### OBJECTIVE
Each line of the material below should be reproduced exactly.

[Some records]

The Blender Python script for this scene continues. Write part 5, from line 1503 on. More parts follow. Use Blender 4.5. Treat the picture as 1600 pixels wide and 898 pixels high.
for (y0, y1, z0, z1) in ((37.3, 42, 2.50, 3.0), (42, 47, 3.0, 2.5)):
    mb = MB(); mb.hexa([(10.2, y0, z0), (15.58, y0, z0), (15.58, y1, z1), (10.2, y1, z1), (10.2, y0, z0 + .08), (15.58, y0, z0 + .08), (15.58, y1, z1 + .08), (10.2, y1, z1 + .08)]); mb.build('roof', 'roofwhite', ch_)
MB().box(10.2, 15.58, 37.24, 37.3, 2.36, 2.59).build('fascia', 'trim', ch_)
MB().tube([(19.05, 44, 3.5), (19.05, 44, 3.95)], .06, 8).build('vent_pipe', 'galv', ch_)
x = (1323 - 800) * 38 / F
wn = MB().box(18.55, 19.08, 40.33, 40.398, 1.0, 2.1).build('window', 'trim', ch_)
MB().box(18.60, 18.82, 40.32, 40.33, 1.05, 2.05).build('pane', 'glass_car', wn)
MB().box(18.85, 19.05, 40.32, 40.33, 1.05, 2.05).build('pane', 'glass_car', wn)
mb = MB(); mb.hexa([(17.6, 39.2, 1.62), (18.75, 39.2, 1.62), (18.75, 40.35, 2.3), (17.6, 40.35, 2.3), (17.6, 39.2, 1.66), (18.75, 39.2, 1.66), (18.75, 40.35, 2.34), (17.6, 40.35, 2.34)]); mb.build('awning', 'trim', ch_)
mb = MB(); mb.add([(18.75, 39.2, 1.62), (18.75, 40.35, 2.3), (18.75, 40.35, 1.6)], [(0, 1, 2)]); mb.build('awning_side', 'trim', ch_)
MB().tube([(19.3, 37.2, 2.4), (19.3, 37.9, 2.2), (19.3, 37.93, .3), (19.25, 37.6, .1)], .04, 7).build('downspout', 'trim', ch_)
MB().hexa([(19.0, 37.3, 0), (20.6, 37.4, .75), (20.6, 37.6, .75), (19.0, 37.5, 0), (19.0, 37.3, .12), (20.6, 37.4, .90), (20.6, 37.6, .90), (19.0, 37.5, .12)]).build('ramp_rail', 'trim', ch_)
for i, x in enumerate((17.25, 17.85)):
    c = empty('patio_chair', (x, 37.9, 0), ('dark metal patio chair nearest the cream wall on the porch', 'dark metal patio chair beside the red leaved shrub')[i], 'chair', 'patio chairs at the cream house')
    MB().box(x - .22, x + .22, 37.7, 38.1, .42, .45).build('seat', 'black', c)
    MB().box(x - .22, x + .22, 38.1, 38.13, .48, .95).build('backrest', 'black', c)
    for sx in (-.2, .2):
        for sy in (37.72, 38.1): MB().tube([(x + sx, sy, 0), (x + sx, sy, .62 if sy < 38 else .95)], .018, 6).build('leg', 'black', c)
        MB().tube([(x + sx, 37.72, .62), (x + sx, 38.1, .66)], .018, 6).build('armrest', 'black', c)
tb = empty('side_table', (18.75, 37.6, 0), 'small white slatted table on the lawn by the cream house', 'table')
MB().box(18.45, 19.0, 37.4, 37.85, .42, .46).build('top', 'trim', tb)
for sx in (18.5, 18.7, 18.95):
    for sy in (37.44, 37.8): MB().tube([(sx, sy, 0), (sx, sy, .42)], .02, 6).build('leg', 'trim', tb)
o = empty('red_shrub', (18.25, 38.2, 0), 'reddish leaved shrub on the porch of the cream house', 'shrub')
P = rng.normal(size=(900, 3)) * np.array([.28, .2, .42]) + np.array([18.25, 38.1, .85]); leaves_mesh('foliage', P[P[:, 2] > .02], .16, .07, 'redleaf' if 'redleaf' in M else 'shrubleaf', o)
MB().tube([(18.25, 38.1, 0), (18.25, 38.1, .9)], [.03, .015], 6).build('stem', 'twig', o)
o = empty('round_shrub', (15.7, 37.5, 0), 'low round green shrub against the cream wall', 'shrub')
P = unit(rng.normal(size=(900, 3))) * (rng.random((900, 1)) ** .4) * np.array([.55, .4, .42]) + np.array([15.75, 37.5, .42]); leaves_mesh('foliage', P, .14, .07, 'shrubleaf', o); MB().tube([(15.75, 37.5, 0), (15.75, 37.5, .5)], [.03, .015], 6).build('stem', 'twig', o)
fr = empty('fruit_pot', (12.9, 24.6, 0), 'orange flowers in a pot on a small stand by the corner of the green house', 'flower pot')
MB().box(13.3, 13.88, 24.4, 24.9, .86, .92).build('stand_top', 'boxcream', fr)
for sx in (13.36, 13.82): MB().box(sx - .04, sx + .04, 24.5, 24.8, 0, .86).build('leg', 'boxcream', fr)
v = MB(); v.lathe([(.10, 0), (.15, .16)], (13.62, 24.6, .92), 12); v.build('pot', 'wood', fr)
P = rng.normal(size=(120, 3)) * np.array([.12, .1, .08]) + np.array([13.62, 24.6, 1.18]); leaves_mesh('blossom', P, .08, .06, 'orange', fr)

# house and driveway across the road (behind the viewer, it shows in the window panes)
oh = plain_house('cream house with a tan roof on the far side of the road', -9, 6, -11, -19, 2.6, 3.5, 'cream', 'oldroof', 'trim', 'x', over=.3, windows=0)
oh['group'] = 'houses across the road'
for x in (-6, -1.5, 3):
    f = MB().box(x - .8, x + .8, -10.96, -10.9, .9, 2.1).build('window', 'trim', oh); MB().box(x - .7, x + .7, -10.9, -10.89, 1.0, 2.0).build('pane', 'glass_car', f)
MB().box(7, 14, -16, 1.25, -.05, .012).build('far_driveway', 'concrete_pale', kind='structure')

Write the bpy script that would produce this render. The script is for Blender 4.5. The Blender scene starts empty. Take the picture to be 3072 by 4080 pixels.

### THE SOLUTION
The Blender Python script for this scene continues. Write part 5, from line 1503 on. More parts follow. Use Blender 4.5. Treat the picture as 1600 pixels wide and 898 pixels high.
for (y0, y1, z0, z1) in ((37.3, 42, 2.50, 3.0), (42, 47, 3.0, 2.5)):
    mb = MB(); mb.hexa([(10.2, y0, z0), (15.58, y0, z0), (15.58, y1, z1), (10.2, y1, z1), (10.2, y0, z0 + .08), (15.58, y0, z0 + .08), (15.58, y1, z1 + .08), (10.2, y1, z1 + .08)]); mb.build('roof', 'roofwhite', ch_)
MB().box(10.2, 15.58, 37.24, 37.3, 2.36, 2.59).build('fascia', 'trim', ch_)
MB().tube([(19.05, 44, 3.5), (19.05, 44, 3.95)], .06, 8).build('vent_pipe', 'galv', ch_)
x = (1323 - 800) * 38 / F
wn = MB().box(18.55, 19.08, 40.33, 40.398, 1.0, 2.1).build('window', 'trim', ch_)
MB().box(18.60, 18.82, 40.32, 40.33, 1.05, 2.05).build('pane', 'glass_car', wn)
MB().box(18.85, 19.05, 40.32, 40.33, 1.05, 2.05).build('pane', 'glass_car', wn)
mb = MB(); mb.hexa([(17.6, 39.2, 1.62), (18.75, 39.2, 1.62), (18.75, 40.35, 2.3), (17.6, 40.35, 2.3), (17.6, 39.2, 1.66), (18.75, 39.2, 1.66), (18.75, 40.35, 2.34), (17.6, 40.35, 2.34)]); mb.build('awning', 'trim', ch_)
mb = MB(); mb.add([(18.75, 39.2, 1.62), (18.75, 40.35, 2.3), (18.75, 40.35, 1.6)], [(0, 1, 2)]); mb.build('awning_side', 'trim', ch_)
MB().tube([(19.3, 37.2, 2.4), (19.3, 37.9, 2.2), (19.3, 37.93, .3), (19.25, 37.6, .1)], .04, 7).build('downspout', 'trim', ch_)
MB().hexa([(19.0, 37.3, 0), (20.6, 37.4, .75), (20.6, 37.6, .75), (19.0, 37.5, 0), (19.0, 37.3, .12), (20.6, 37.4, .90), (20.6, 37.6, .90), (19.0, 37.5, .12)]).build('ramp_rail', 'trim', ch_)
for i, x in enumerate((17.25, 17.85)):
    c = empty('patio_chair', (x, 37.9, 0), ('dark metal patio chair nearest the cream wall on the porch', 'dark metal patio chair beside the red leaved shrub')[i], 'chair', 'patio chairs at the cream house')
    MB().box(x - .22, x + .22, 37.7, 38.1, .42, .45).build('seat', 'black', c)
    MB().box(x - .22, x + .22, 38.1, 38.13, .48, .95).build('backrest', 'black', c)
    for sx in (-.2, .2):
        for sy in (37.72, 38.1): MB().tube([(x + sx, sy, 0), (x + sx, sy, .62 if sy < 38 else .95)], .018, 6).build('leg', 'black', c)
        MB().tube([(x + sx, 37.72, .62), (x + sx, 38.1, .66)], .018, 6).build('armrest', 'black', c)
tb = empty('side_table', (18.75, 37.6, 0), 'small white slatted table on the lawn by the cream house', 'table')
MB().box(18.45, 19.0, 37.4, 37.85, .42, .46).build('top', 'trim', tb)
for sx in (18.5, 18.7, 18.95):
    for sy in (37.44, 37.8): MB().tube([(sx, sy, 0), (sx, sy, .42)], .02, 6).build('leg', 'trim', tb)
o = empty('red_shrub', (18.25, 38.2, 0), 'reddish leaved shrub on the porch of the cream house', 'shrub')
P = rng.normal(size=(900, 3)) * np.array([.28, .2, .42]) + np.array([18.25, 38.1, .85]); leaves_mesh('foliage', P[P[:, 2] > .02], .16, .07, 'redleaf' if 'redleaf' in M else 'shrubleaf', o)
MB().tube([(18.25, 38.1, 0), (18.25, 38.1, .9)], [.03, .015], 6).build('stem', 'twig', o)
o = empty('round_shrub', (15.7, 37.5, 0), 'low round green shrub against the cream wall', 'shrub')
P = unit(rng.normal(size=(900, 3))) * (rng.random((900, 1)) ** .4) * np.array([.55, .4, .42]) + np.array([15.75, 37.5, .42]); leaves_mesh('foliage', P, .14, .07, 'shrubleaf', o); MB().tube([(15.75, 37.5, 0), (15.75, 37.5, .5)], [.03, .015], 6).build('stem', 'twig', o)
fr = empty('fruit_pot', (12.9, 24.6, 0), 'orange flowers in a pot on a small stand by the corner of the green house', 'flower pot')
MB().box(13.3, 13.88, 24.4, 24.9, .86, .92).build('stand_top', 'boxcream', fr)
for sx in (13.36, 13.82): MB().box(sx - .04, sx + .04, 24.5, 24.8, 0, .86).build('leg', 'boxcream', fr)
v = MB(); v.lathe([(.10, 0), (.15, .16)], (13.62, 24.6, .92), 12); v.build('pot', 'wood', fr)
P = rng.normal(size=(120, 3)) * np.array([.12, .1, .08]) + np.array([13.62, 24.6, 1.18]); leaves_mesh('blossom', P, .08, .06, 'orange', fr)

# house and driveway across the road (behind the viewer, it shows in the window panes)
oh = plain_house('cream house with a tan roof on the far side of the road', -9, 6, -11, -19, 2.6, 3.5, 'cream', 'oldroof', 'trim', 'x', over=.3, windows=0)
oh['group'] = 'houses across the road'
for x in (-6, -1.5, 3):
    f = MB().box(x - .8, x + .8, -10.96, -10.9, .9, 2.1).build('window', 'trim', oh); MB().box(x - .7, x + .7, -10.9, -10.89, 1.0, 2.0).build('pane', 'glass_car', f)
MB().box(7, 14, -16, 1.25, -.05, .012).build('far_driveway', 'concrete_pale', kind='structure')

Write the bpy script that would produce this render. The script is for Blender 4.5. The Blender scene starts empty. Take the picture to be 3072 by 4080 pixels.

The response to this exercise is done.